Through this cooperative agreement, NEH and First Nations seek to stem the loss of indigenous languages and cultures by training new generations of Native American language speakers, and by establishing infrastructure and models for immersive Native-language programs that may be replicated in other communities.
This partnership is part of larger efforts at the NEH to preserve and document Native American language, history, and culture. For the past twelve years, NEH, in cooperation with the National Science Foundation (NSF), has awarded Documenting Endangered Languages grants to preserve languages on the brink of extinction through linguistic research and documentation. NEH also regularly supports preservation projects, documentaries, exhibitions, research, and education initiatives that deepen our understanding of indigenous American cultures.
The NEH grants include:
• $111,377 to the University of Montana’s Anthropological Museum to collaborate with representatives of tribal governments to preserve and rehouse a collection of cultural objects representing Great Plains and Rocky Mountain Front heritage.

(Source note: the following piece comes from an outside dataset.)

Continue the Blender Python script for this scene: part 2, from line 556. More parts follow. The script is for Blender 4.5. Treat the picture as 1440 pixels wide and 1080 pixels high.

• $150,000 to Sitting Bull College in North Dakota to help revitalize the Lakota/Dakota language through a master-apprentice language-learning program for Standing Rock Sioux Tribe members.
• $90,000 to the Indian Pueblo Cultural Center to conduct oral histories of women from the New Mexico pueblos for use in a documentary film, exhibition, lectures, and teachers’ workshops.
• $90,000 to the Manoa Heritage Center for educational programs and preservation activities related to Hawaiian language, culture, and history.
• $240,000 to St. Mary’s College of Maryland to conduct an archaeological study of eleven Native American sites along the lower Rappahannock River in Virginia.
• $150,000 to Vision Maker Media for an indigenous film festival that will bring Native-produced content to communities across the U.S. and related youth training curriculum and educational resources.
• $150,000 to the University of Wyoming for research and educational programs examining the ways the Eastern Shoshone and Northern Arapaho tribes of the West Wind Indian Reservation celebrate the natural world through stories, songs, and traditions.
• $150,000 to the Museum of New Mexico Foundation for a collaboration between the NM Department of Cultural Affairs and the Navajo and Mescalero Apache Nations to develop a permanent exhibit and education programs for the Bosque Redondo Memorial at Fort Sumner that tell the story of the forced relocation of Navajo and Mescalero Apache peoples in the 1860s.
• $175,000 to Archaeology Southwest for archaeological analysis of 43 Native American sites in Arizona’s Gila River Valley.
• $138,662 to Whitman College for a summer institute for college teachers on the history of indigenous peoples of the Columbia Plateau.
• $300,000 to the Colorado Museum of Natural History to rehouse a collection of 72,000 archaeological artifacts from North America to improve access for the public, scholars, and Native American tribes.
• $47,315 to the University of New Mexico to help preserve archaeological and ethnographic materials at the Maxwell Museum of Anthropology documenting indigenous cultures of the American Southwest.